Airlines Wary Of Consolidation As OEMs Enter MRO

As OEMs increase presence in the aftermarket, airlines fear less competition and higher costs for MRO.

Printed headline: OEMS and Consolidation

Supplier consolidation and the increasing presence of original equipment manufacturers (OEM) in support services has triggered airline concerns about MRO going into 2018.

“The OEMs have taken over the aftermarket, and we do not support it. We’d rather maintain competition,” says Heiko Holm, chief technology officer at Central and Eastern European low-cost carrier Wizz Air.

But Airbus’ Senior Vice President for Services Laurent Martinez argues that the aftermarket is much more fragmented and competitive than aircraft manufacturing, saying Airbus and Boeing are “medium-sized players” in MRO. Services by Airbus yield turnover of $2.8 billion.

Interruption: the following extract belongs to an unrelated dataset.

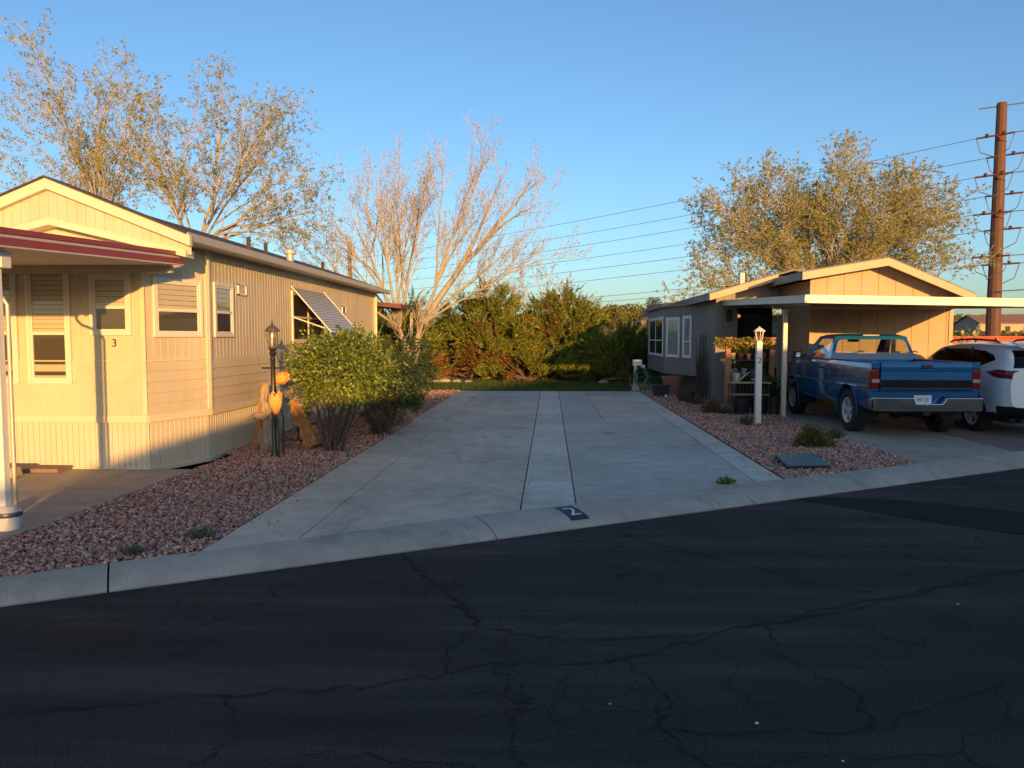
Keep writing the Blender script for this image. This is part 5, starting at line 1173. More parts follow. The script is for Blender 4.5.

“What is it going to look like? Will the airframe OEMs take more of a share [of MRO] production?” asks Richard Brown, principal at ICF International. “Going forward, we see a much more consolidated market and the OEMs offering a much more consolidated product.”

Airlines are also having to figure out how they will handle the huge amounts of sensor data from the latest generation of aircraft such as the Airbus A350 and Boeing 787.

There is a lot of industry discussion about big data. “It’s highly contentious, and there are some really interesting debates about accessing the data coming from these highly connected aircraft. Many airlines are trying to figure out what their role is and what it means for them. Their concern is they have so much data that they don’t know what to do with it. They’re looking to suppliers—IT providers, consultants and the OEMs—to come and make a really meaningful impact on their operations,” Brown says.